Sunday, August 24, 2008

Locale in linux/unix

(1) Get locale information
Use command locale.

locale    //get current locale environment for each locale category defined by the LC_* environment variables.
locale -a //output names of all available locales
locale -m //Write names of available charmaps.
locale -k LC_CTYPE //Write names and values of selected keywords (In this case, it is "LC_CTYPE").

command: localedef
"The  localedef  program  reads  the  indicated  charmap  and input files, compiles them to a form usable by the locale(7) functions in the C library, and places the six output files in the outputpath directory."

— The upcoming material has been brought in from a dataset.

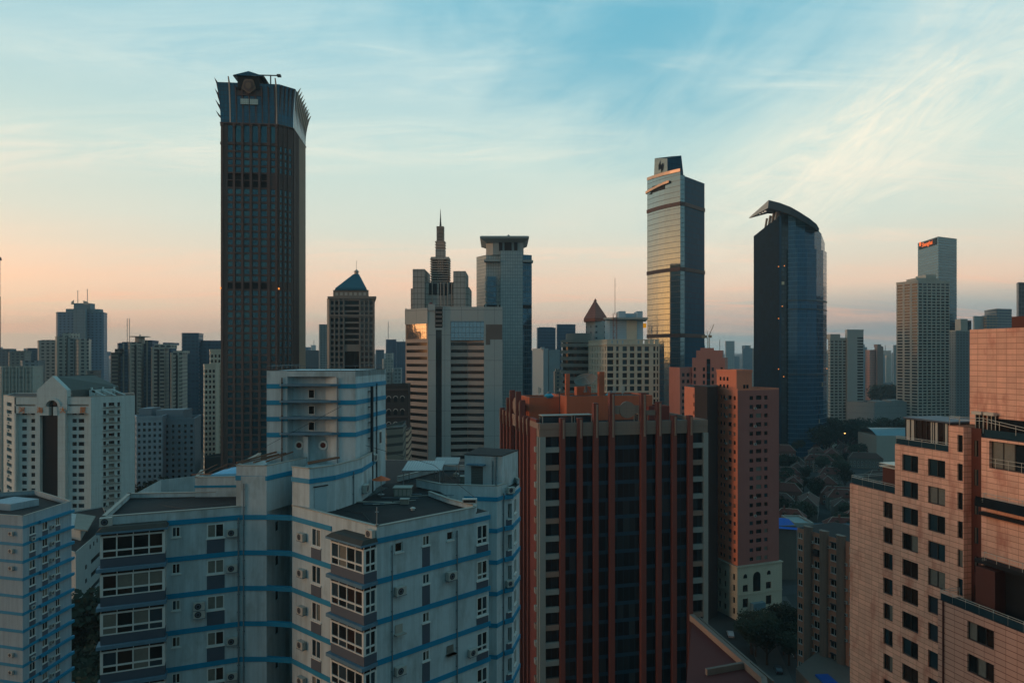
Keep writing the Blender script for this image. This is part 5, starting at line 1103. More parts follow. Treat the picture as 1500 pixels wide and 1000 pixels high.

When a program looks up locale dependent values, it does this according to the following environment variables, in priority order:

  1. LANGUAGE
  2. LC_ALL
  3. LC_xxx, according to selected locale category: LC_CTYPE, LC_NUMERIC, LC_TIME, LC_COLLATE, LC_MONETARY, LC_MESSAGES, ...
  4. LANG

Variables whose value is set but is empty are ignored in this lookup.
Set locale environment variable (E.g. LC_ALL, LANG...):
ll_cc.encoding  E.g. de_DE.UTF-8, zh_CN.UTF-8
ll_cc@variant  E.g. de_DE@euro, sr_RS@latin
"There is also a special locale, called ‘C’. When it is used, it disables all localization: in this locale, all programs standardized by POSIX use English messages and an unspecified character encoding (often US-ASCII, but sometimes also ISO-8859-1 or UTF-8, depending on the operating system)."
http://www.gnu.org/software/gettext/manual/gettext.html#Setting-the-POSIX-Locale

C lib:
char *setlocale(int category, const char *locale): set the current locale.